YOUR INSTRUCTIONS
Everything from the line that holds "1).build('trim_7', DOORW, bevel=.0012, ang=20))" through the end of the data below should be output exactly, both ends included.

GIVEN MATERIAL
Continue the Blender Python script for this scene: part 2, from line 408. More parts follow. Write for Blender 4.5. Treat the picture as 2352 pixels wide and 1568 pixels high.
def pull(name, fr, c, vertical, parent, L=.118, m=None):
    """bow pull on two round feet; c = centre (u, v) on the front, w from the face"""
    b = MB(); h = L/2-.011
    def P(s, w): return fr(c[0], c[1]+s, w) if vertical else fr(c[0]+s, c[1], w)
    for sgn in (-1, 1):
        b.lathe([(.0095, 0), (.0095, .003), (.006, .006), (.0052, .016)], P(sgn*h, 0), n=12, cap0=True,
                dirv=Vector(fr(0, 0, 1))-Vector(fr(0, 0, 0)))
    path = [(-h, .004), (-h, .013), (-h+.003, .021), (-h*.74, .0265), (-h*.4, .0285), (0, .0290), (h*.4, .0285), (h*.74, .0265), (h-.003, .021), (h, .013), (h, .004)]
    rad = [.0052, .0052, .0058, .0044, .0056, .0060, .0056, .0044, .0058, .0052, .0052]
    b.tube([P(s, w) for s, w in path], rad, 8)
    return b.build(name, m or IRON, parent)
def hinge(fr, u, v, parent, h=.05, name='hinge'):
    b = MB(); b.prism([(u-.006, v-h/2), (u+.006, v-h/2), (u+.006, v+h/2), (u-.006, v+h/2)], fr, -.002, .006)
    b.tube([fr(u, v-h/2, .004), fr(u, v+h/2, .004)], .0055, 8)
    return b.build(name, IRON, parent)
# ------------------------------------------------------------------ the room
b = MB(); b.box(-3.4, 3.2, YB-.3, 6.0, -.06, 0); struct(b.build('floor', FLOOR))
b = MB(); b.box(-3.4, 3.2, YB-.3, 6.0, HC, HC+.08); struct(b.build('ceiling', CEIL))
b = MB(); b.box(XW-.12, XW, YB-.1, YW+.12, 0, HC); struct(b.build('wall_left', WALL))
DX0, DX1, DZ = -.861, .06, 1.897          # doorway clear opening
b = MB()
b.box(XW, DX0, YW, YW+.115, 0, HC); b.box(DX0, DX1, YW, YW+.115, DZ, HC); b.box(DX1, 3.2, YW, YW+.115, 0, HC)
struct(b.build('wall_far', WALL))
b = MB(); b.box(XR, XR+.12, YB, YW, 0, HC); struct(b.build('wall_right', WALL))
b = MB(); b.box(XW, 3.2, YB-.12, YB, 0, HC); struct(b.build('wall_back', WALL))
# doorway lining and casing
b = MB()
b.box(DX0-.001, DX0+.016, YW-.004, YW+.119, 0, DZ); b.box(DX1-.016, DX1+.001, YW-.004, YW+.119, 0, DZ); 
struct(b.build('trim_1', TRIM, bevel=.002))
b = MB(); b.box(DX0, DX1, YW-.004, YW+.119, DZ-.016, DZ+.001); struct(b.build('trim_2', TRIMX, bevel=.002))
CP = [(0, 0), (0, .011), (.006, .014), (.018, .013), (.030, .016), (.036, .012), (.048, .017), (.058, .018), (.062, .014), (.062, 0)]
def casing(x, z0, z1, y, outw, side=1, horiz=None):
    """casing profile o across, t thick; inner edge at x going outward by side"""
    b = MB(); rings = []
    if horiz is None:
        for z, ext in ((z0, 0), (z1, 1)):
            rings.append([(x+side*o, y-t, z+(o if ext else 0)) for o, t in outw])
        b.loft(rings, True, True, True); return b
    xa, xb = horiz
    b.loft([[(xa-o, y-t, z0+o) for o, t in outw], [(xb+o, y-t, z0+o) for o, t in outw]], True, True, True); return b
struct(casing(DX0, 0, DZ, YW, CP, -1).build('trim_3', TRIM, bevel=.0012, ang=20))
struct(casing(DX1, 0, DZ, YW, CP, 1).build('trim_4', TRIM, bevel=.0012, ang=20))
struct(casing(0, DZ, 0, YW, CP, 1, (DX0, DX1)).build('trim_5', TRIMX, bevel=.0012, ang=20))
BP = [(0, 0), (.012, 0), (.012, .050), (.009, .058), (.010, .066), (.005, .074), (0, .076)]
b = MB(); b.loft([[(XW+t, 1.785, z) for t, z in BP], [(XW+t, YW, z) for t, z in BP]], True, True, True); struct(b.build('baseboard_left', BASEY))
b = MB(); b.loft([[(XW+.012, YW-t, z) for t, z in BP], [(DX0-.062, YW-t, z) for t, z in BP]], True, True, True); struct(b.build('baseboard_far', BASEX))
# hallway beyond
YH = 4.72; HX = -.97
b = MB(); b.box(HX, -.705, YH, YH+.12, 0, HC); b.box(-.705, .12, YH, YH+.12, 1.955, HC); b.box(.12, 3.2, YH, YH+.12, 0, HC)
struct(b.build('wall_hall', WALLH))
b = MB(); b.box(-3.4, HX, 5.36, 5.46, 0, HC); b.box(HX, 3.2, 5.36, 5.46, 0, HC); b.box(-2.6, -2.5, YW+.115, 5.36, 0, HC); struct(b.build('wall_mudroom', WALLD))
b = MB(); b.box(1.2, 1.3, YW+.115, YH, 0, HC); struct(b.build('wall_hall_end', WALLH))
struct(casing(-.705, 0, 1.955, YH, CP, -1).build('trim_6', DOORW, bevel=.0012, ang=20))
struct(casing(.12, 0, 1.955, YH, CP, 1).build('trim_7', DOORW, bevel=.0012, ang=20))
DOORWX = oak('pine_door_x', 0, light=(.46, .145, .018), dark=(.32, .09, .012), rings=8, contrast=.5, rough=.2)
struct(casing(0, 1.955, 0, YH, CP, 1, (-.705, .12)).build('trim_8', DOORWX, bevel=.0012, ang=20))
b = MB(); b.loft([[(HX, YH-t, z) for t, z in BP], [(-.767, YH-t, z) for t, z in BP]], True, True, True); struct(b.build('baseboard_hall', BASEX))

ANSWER
struct(casing(.12, 0, 1.955, YH, CP, 1).build('trim_7', DOORW, bevel=.0012, ang=20))
DOORWX = oak('pine_door_x', 0, light=(.46, .145, .018), dark=(.32, .09, .012), rings=8, contrast=.5, rough=.2)
struct(casing(0, 1.955, 0, YH, CP, 1, (-.705, .12)).build('trim_8', DOORWX, bevel=.0012, ang=20))
b = MB(); b.loft([[(HX, YH-t, z) for t, z in BP], [(-.767, YH-t, z) for t, z in BP]], True, True, True); struct(b.build('baseboard_hall', BASEX))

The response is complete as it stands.